-- START OF EXTRACTED DATA --

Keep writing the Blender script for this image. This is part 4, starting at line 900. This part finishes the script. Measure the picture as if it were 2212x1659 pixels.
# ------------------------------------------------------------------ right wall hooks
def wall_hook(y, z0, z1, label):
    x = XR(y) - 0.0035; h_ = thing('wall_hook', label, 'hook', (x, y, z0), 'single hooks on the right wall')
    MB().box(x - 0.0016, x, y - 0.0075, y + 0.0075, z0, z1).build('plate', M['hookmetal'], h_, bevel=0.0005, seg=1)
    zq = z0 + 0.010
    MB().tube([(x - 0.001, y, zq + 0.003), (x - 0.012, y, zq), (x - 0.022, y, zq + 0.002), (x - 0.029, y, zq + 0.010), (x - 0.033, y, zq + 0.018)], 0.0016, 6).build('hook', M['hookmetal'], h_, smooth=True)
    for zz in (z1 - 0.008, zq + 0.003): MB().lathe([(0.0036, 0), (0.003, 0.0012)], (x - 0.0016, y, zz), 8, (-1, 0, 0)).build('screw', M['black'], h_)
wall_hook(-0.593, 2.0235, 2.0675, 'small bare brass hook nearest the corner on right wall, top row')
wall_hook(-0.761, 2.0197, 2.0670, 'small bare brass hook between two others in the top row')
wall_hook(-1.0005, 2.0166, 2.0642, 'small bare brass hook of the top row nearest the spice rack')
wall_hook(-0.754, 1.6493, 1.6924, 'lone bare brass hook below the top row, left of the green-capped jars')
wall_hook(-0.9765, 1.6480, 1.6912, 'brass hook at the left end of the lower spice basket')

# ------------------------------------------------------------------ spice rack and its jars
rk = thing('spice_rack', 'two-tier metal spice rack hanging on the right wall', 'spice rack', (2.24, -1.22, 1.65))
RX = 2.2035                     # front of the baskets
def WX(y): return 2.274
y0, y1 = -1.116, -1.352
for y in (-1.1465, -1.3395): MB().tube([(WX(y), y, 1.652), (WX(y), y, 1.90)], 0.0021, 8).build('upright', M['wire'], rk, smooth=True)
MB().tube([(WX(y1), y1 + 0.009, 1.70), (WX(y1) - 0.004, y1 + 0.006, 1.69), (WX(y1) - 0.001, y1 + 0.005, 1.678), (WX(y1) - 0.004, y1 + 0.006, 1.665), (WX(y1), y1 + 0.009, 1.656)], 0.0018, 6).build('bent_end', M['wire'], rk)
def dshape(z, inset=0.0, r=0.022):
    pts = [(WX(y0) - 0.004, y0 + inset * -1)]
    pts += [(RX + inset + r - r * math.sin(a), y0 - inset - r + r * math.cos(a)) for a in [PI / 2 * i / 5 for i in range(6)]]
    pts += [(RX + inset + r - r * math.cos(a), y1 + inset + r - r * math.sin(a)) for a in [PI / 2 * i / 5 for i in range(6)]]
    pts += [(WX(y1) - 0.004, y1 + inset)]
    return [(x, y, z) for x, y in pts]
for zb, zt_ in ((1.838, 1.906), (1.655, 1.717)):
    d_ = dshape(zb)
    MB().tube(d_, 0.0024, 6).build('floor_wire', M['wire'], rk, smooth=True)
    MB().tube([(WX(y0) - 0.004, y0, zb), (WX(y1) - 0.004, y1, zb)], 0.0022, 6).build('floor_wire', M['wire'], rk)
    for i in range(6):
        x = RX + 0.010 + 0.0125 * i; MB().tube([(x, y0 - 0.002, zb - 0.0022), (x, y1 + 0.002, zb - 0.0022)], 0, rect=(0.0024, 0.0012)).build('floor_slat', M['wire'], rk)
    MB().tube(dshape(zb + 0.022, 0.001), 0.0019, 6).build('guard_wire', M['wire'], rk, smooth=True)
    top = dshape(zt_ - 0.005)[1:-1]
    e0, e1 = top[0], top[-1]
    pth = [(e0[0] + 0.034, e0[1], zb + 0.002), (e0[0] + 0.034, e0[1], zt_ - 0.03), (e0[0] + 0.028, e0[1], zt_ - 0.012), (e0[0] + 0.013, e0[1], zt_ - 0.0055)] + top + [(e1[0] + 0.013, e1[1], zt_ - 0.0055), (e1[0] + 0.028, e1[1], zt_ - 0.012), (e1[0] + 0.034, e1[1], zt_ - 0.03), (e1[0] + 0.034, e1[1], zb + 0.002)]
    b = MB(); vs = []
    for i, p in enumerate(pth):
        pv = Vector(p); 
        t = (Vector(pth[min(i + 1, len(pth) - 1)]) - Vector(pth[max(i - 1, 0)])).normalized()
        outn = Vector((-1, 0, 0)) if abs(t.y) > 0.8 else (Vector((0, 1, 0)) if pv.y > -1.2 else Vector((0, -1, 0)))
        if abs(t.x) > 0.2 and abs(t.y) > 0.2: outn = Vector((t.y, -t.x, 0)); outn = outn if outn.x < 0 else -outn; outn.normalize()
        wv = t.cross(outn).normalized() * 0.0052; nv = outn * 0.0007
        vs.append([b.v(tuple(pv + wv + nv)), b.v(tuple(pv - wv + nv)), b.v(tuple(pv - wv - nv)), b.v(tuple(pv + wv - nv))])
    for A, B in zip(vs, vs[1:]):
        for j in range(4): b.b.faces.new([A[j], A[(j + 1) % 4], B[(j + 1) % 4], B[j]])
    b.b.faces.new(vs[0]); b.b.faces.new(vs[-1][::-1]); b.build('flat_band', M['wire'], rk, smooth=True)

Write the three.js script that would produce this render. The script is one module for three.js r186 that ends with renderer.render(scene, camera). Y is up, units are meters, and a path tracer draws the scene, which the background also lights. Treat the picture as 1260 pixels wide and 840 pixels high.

-- END OF EXTRACTED DATA --

REQUIRED TASK:
Produce an exact copy of every entry above.

THE ANSWER:
Keep writing the Blender script for this image. This is part 4, starting at line 900. This part finishes the script. Measure the picture as if it were 2212x1659 pixels.
# ------------------------------------------------------------------ right wall hooks
def wall_hook(y, z0, z1, label):
    x = XR(y) - 0.0035; h_ = thing('wall_hook', label, 'hook', (x, y, z0), 'single hooks on the right wall')
    MB().box(x - 0.0016, x, y - 0.0075, y + 0.0075, z0, z1).build('plate', M['hookmetal'], h_, bevel=0.0005, seg=1)
    zq = z0 + 0.010
    MB().tube([(x - 0.001, y, zq + 0.003), (x - 0.012, y, zq), (x - 0.022, y, zq + 0.002), (x - 0.029, y, zq + 0.010), (x - 0.033, y, zq + 0.018)], 0.0016, 6).build('hook', M['hookmetal'], h_, smooth=True)
    for zz in (z1 - 0.008, zq + 0.003): MB().lathe([(0.0036, 0), (0.003, 0.0012)], (x - 0.0016, y, zz), 8, (-1, 0, 0)).build('screw', M['black'], h_)
wall_hook(-0.593, 2.0235, 2.0675, 'small bare brass hook nearest the corner on right wall, top row')
wall_hook(-0.761, 2.0197, 2.0670, 'small bare brass hook between two others in the top row')
wall_hook(-1.0005, 2.0166, 2.0642, 'small bare brass hook of the top row nearest the spice rack')
wall_hook(-0.754, 1.6493, 1.6924, 'lone bare brass hook below the top row, left of the green-capped jars')
wall_hook(-0.9765, 1.6480, 1.6912, 'brass hook at the left end of the lower spice basket')

# ------------------------------------------------------------------ spice rack and its jars
rk = thing('spice_rack', 'two-tier metal spice rack hanging on the right wall', 'spice rack', (2.24, -1.22, 1.65))
RX = 2.2035                     # front of the baskets
def WX(y): return 2.274
y0, y1 = -1.116, -1.352
for y in (-1.1465, -1.3395): MB().tube([(WX(y), y, 1.652), (WX(y), y, 1.90)], 0.0021, 8).build('upright', M['wire'], rk, smooth=True)
MB().tube([(WX(y1), y1 + 0.009, 1.70), (WX(y1) - 0.004, y1 + 0.006, 1.69), (WX(y1) - 0.001, y1 + 0.005, 1.678), (WX(y1) - 0.004, y1 + 0.006, 1.665), (WX(y1), y1 + 0.009, 1.656)], 0.0018, 6).build('bent_end', M['wire'], rk)
def dshape(z, inset=0.0, r=0.022):
    pts = [(WX(y0) - 0.004, y0 + inset * -1)]
    pts += [(RX + inset + r - r * math.sin(a), y0 - inset - r + r * math.cos(a)) for a in [PI / 2 * i / 5 for i in range(6)]]
    pts += [(RX + inset + r - r * math.cos(a), y1 + inset + r - r * math.sin(a)) for a in [PI / 2 * i / 5 for i in range(6)]]
    pts += [(WX(y1) - 0.004, y1 + inset)]
    return [(x, y, z) for x, y in pts]
for zb, zt_ in ((1.838, 1.906), (1.655, 1.717)):
    d_ = dshape(zb)
    MB().tube(d_, 0.0024, 6).build('floor_wire', M['wire'], rk, smooth=True)
    MB().tube([(WX(y0) - 0.004, y0, zb), (WX(y1) - 0.004, y1, zb)], 0.0022, 6).build('floor_wire', M['wire'], rk)
    for i in range(6):
        x = RX + 0.010 + 0.0125 * i; MB().tube([(x, y0 - 0.002, zb - 0.0022), (x, y1 + 0.002, zb - 0.0022)], 0, rect=(0.0024, 0.0012)).build('floor_slat', M['wire'], rk)
    MB().tube(dshape(zb + 0.022, 0.001), 0.0019, 6).build('guard_wire', M['wire'], rk, smooth=True)
    top = dshape(zt_ - 0.005)[1:-1]
    e0, e1 = top[0], top[-1]
    pth = [(e0[0] + 0.034, e0[1], zb + 0.002), (e0[0] + 0.034, e0[1], zt_ - 0.03), (e0[0] + 0.028, e0[1], zt_ - 0.012), (e0[0] + 0.013, e0[1], zt_ - 0.0055)] + top + [(e1[0] + 0.013, e1[1], zt_ - 0.0055), (e1[0] + 0.028, e1[1], zt_ - 0.012), (e1[0] + 0.034, e1[1], zt_ - 0.03), (e1[0] + 0.034, e1[1], zb + 0.002)]
    b = MB(); vs = []
    for i, p in enumerate(pth):
        pv = Vector(p); 
        t = (Vector(pth[min(i + 1, len(pth) - 1)]) - Vector(pth[max(i - 1, 0)])).normalized()
        outn = Vector((-1, 0, 0)) if abs(t.y) > 0.8 else (Vector((0, 1, 0)) if pv.y > -1.2 else Vector((0, -1, 0)))
        if abs(t.x) > 0.2 and abs(t.y) > 0.2: outn = Vector((t.y, -t.x, 0)); outn = outn if outn.x < 0 else -outn; outn.normalize()
        wv = t.cross(outn).normalized() * 0.0052; nv = outn * 0.0007
        vs.append([b.v(tuple(pv + wv + nv)), b.v(tuple(pv - wv + nv)), b.v(tuple(pv - wv - nv)), b.v(tuple(pv + wv - nv))])
    for A, B in zip(vs, vs[1:]):
        for j in range(4): b.b.faces.new([A[j], A[(j + 1) % 4], B[(j + 1) % 4], B[j]])
    b.b.faces.new(vs[0]); b.b.faces.new(vs[-1][::-1]); b.build('flat_band', M['wire'], rk, smooth=True)

Write the three.js script that would produce this render. The script is one module for three.js r186 that ends with renderer.render(scene, camera). Y is up, units are meters, and a path tracer draws the scene, which the background also lights. Treat the picture as 1260 pixels wide and 840 pixels high.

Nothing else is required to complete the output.